## PROMPT
Say how many lines of these entries include the word "pixels", and answer with the number alone.

## GIVEN INFORMATION
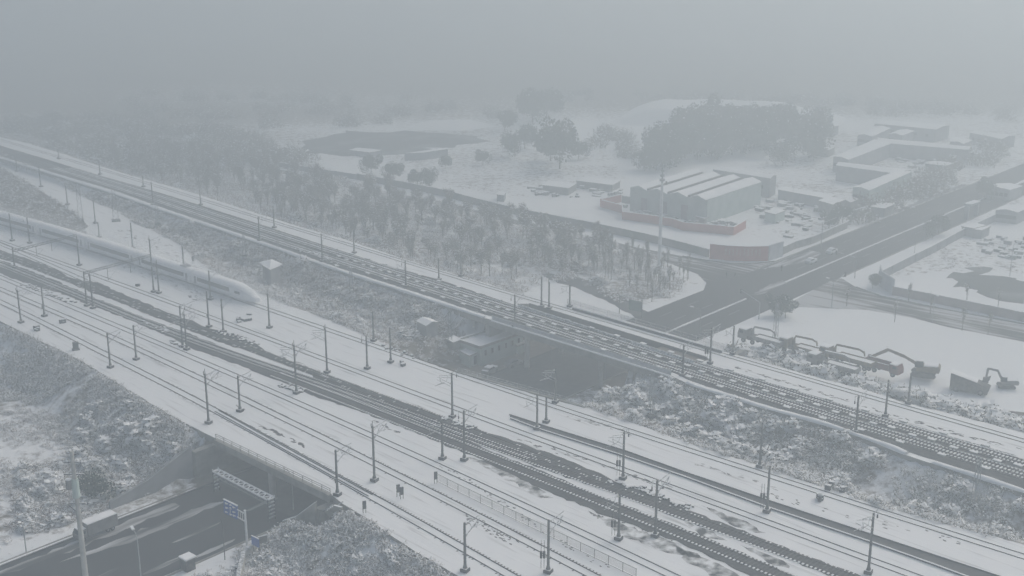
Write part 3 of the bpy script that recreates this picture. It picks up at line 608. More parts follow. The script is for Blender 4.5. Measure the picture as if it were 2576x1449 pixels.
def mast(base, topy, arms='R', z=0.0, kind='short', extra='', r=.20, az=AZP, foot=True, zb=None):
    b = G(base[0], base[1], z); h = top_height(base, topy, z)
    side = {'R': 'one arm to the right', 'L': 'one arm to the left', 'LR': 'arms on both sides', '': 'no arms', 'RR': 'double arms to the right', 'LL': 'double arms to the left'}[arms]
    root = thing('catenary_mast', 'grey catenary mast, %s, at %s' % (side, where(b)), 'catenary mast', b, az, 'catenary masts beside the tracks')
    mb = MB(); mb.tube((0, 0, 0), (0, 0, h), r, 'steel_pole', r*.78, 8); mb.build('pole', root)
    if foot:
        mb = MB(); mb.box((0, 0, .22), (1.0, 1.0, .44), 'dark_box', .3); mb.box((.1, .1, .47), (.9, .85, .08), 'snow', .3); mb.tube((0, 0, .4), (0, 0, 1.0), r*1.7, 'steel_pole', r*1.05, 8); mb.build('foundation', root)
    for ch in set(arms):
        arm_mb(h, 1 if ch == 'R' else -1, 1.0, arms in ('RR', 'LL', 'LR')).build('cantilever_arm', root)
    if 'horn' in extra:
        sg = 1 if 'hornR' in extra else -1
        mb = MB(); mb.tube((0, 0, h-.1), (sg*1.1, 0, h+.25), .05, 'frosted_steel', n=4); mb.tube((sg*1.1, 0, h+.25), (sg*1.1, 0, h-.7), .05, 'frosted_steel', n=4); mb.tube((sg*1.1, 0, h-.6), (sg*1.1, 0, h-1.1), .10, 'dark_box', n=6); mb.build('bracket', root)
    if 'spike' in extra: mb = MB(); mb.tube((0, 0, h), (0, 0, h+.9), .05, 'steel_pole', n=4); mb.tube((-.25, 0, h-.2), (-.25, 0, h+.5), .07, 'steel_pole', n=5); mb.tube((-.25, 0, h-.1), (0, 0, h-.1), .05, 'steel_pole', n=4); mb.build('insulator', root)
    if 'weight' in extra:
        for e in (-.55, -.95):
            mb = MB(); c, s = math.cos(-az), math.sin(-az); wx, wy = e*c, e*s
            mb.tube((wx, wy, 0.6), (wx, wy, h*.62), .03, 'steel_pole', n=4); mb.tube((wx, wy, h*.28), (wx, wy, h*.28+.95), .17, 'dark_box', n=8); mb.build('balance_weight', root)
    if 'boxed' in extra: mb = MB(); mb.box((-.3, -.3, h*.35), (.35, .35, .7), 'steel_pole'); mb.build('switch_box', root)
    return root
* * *
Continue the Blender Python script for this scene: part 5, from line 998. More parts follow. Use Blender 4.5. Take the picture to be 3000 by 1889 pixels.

## ANSWER TO THIS EXERCISE
2